Collected material >>
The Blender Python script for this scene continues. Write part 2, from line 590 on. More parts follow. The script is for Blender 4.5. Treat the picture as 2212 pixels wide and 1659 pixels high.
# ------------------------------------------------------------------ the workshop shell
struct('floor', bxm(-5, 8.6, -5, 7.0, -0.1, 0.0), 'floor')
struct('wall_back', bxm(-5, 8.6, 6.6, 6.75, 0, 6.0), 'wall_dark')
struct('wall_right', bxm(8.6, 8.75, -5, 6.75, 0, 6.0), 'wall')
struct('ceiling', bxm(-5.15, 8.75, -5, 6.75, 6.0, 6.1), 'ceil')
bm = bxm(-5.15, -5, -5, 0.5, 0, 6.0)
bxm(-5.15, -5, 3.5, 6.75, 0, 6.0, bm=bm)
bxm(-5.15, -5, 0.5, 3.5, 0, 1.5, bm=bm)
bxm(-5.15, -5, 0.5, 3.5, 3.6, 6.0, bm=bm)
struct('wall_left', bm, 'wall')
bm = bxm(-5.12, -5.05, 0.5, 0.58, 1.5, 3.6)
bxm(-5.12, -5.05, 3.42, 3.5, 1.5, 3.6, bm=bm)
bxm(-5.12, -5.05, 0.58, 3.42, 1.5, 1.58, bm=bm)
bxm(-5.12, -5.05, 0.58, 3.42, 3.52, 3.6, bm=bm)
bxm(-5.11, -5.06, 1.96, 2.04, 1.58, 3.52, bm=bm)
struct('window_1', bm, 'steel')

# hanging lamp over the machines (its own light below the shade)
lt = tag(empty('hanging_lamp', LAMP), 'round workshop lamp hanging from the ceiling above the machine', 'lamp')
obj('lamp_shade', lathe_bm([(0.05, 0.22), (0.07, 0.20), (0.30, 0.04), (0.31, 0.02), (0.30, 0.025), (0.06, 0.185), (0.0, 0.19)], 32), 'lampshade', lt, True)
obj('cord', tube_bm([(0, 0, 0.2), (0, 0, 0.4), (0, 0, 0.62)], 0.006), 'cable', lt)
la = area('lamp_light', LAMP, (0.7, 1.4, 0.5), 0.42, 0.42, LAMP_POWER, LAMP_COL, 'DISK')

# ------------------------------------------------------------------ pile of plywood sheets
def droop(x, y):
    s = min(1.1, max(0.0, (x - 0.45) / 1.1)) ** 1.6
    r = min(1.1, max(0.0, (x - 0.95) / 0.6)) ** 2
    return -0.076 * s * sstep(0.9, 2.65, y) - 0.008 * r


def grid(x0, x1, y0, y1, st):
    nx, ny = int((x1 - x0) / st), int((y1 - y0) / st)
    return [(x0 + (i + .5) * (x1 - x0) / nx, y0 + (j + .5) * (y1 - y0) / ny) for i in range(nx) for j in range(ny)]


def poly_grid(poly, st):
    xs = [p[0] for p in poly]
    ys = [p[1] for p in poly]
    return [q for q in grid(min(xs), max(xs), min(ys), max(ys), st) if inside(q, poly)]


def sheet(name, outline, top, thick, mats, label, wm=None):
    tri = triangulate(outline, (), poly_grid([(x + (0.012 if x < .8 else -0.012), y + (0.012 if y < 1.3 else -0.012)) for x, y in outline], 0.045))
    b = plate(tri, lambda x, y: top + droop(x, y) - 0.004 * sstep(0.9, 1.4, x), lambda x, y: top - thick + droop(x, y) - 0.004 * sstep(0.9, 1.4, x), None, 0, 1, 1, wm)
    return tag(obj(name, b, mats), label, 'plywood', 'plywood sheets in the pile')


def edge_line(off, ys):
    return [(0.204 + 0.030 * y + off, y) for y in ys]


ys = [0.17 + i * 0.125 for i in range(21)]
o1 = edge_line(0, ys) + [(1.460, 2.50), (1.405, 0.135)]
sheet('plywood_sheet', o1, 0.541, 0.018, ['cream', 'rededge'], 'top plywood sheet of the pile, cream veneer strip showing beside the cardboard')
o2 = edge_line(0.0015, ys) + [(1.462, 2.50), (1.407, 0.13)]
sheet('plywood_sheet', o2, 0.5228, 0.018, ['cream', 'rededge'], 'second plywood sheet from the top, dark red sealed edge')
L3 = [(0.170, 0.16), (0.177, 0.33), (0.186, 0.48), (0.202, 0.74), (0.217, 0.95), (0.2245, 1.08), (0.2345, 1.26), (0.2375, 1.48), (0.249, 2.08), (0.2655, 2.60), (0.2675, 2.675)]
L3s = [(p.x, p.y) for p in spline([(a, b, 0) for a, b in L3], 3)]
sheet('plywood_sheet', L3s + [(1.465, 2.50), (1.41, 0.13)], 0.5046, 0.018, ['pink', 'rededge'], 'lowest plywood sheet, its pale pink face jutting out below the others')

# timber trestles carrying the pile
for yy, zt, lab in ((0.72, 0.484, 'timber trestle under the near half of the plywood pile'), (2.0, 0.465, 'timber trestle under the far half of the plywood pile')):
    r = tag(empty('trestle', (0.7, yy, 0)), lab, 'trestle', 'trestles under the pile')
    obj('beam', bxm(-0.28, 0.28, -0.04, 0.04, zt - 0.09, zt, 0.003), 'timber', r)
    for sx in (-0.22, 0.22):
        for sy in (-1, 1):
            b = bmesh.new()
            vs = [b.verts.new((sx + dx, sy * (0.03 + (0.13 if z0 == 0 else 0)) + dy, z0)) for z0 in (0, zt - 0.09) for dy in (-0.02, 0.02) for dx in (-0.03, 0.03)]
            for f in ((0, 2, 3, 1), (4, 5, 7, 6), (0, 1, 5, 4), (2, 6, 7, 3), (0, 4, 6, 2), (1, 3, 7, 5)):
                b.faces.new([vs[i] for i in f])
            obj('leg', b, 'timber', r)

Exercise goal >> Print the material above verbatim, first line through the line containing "struct('window_1', bm, 'steel')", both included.

Full output >>
The Blender Python script for this scene continues. Write part 2, from line 590 on. More parts follow. The script is for Blender 4.5. Treat the picture as 2212 pixels wide and 1659 pixels high.
# ------------------------------------------------------------------ the workshop shell
struct('floor', bxm(-5, 8.6, -5, 7.0, -0.1, 0.0), 'floor')
struct('wall_back', bxm(-5, 8.6, 6.6, 6.75, 0, 6.0), 'wall_dark')
struct('wall_right', bxm(8.6, 8.75, -5, 6.75, 0, 6.0), 'wall')
struct('ceiling', bxm(-5.15, 8.75, -5, 6.75, 6.0, 6.1), 'ceil')
bm = bxm(-5.15, -5, -5, 0.5, 0, 6.0)
bxm(-5.15, -5, 3.5, 6.75, 0, 6.0, bm=bm)
bxm(-5.15, -5, 0.5, 3.5, 0, 1.5, bm=bm)
bxm(-5.15, -5, 0.5, 3.5, 3.6, 6.0, bm=bm)
struct('wall_left', bm, 'wall')
bm = bxm(-5.12, -5.05, 0.5, 0.58, 1.5, 3.6)
bxm(-5.12, -5.05, 3.42, 3.5, 1.5, 3.6, bm=bm)
bxm(-5.12, -5.05, 0.58, 3.42, 1.5, 1.58, bm=bm)
bxm(-5.12, -5.05, 0.58, 3.42, 3.52, 3.6, bm=bm)
bxm(-5.11, -5.06, 1.96, 2.04, 1.58, 3.52, bm=bm)
struct('window_1', bm, 'steel')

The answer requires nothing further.